Problem to work on — List each line of the data that holds the string "slant".

Collected material —
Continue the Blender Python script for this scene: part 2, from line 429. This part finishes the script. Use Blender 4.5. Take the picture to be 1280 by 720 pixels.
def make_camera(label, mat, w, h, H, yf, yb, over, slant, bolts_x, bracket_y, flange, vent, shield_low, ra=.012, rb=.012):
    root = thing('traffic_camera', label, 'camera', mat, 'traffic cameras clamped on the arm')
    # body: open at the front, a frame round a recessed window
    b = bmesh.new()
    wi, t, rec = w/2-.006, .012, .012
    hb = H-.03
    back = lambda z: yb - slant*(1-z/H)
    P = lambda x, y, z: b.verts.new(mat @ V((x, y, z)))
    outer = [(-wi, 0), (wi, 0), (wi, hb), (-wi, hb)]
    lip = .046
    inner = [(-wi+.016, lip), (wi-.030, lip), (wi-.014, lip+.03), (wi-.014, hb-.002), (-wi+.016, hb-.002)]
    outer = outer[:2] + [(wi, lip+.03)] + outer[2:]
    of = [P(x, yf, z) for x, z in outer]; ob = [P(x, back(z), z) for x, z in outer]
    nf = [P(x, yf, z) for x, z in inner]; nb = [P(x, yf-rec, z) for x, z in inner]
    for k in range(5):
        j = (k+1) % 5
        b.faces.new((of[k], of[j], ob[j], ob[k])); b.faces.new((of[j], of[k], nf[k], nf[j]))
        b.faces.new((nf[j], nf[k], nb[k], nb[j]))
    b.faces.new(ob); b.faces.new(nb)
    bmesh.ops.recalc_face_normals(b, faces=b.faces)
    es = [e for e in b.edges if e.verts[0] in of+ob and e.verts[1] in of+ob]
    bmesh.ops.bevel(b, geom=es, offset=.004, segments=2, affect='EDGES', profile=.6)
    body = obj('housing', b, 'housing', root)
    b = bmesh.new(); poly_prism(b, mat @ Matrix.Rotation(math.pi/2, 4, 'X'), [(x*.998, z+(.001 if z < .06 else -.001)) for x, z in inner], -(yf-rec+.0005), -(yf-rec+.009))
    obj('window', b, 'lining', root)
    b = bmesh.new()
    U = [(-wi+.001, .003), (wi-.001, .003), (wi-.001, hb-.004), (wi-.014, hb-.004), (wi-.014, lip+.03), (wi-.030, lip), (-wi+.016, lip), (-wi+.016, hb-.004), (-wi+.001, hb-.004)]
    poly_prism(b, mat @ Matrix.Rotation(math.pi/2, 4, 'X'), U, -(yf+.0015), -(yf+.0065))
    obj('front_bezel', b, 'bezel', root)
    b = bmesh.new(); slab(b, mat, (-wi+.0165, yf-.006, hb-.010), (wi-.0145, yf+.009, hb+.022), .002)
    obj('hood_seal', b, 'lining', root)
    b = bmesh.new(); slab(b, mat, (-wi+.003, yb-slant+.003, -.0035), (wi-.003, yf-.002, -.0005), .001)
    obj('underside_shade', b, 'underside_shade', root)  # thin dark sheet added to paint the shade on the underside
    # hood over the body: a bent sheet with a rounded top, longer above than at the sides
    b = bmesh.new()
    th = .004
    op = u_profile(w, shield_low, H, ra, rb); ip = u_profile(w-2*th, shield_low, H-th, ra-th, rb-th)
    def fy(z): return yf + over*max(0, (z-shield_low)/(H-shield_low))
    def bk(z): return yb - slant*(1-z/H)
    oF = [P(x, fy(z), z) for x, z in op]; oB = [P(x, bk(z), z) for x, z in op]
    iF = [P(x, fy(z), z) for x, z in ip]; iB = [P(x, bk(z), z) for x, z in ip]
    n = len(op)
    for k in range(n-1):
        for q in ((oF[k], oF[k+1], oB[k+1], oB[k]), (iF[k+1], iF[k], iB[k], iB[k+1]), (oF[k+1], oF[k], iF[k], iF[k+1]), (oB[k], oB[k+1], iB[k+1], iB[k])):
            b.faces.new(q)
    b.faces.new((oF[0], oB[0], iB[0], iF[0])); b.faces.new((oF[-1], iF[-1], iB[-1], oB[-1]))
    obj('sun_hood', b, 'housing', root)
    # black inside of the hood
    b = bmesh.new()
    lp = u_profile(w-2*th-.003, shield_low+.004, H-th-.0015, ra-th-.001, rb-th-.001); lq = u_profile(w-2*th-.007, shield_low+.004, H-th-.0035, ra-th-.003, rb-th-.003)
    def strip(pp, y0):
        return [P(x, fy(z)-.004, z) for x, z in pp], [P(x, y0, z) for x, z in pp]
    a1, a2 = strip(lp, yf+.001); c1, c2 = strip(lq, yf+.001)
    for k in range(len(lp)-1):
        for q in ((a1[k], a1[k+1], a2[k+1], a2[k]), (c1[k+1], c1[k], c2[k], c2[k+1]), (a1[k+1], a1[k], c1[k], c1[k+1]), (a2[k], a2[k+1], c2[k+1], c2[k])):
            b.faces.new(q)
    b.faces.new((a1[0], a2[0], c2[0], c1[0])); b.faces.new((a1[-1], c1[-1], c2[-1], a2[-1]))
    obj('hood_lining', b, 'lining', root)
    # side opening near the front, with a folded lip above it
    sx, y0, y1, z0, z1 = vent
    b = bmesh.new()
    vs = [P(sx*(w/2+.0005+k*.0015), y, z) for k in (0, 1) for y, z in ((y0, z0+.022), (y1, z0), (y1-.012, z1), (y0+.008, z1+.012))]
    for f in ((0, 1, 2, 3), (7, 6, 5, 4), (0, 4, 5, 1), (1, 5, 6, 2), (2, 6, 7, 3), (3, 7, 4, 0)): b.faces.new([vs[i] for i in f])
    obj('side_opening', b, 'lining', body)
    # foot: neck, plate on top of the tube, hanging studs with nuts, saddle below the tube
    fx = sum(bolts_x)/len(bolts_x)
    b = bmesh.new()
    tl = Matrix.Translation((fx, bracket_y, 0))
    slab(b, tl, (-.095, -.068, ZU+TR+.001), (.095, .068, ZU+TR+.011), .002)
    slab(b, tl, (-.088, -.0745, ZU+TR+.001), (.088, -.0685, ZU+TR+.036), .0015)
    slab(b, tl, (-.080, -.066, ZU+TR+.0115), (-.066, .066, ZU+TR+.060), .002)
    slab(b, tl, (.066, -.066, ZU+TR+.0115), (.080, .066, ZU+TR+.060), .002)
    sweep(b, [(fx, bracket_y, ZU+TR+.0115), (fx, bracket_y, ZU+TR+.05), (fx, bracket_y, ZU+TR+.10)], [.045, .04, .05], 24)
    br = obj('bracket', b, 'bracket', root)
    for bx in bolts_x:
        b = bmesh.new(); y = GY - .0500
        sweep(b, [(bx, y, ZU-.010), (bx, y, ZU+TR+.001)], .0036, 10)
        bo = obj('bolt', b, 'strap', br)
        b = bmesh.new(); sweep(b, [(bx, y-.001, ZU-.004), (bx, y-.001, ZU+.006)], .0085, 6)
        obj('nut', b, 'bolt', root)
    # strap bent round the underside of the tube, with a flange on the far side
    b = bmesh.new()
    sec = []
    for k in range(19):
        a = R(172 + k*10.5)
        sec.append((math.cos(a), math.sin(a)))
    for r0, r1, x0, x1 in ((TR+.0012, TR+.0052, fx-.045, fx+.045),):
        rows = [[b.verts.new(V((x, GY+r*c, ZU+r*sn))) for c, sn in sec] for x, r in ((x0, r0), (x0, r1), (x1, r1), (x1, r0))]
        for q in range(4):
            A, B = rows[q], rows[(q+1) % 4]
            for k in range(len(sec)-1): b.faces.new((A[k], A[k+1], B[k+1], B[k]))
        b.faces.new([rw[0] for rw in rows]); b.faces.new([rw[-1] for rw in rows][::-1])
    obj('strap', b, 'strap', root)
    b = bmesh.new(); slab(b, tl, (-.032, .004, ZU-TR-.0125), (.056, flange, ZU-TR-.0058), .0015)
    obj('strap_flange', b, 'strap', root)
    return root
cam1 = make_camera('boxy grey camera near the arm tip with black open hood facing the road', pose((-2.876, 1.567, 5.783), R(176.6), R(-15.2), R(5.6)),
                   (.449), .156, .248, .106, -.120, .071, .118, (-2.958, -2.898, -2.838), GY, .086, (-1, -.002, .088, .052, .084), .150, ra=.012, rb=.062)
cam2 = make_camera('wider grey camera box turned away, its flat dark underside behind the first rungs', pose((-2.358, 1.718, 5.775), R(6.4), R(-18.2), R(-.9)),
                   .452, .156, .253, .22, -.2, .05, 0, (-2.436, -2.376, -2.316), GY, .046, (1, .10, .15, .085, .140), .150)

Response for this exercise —
def make_camera(label, mat, w, h, H, yf, yb, over, slant, bolts_x, bracket_y, flange, vent, shield_low, ra=.012, rb=.012):
    back = lambda z: yb - slant*(1-z/H)
    b = bmesh.new(); slab(b, mat, (-wi+.003, yb-slant+.003, -.0035), (wi-.003, yf-.002, -.0005), .001)
    def bk(z): return yb - slant*(1-z/H)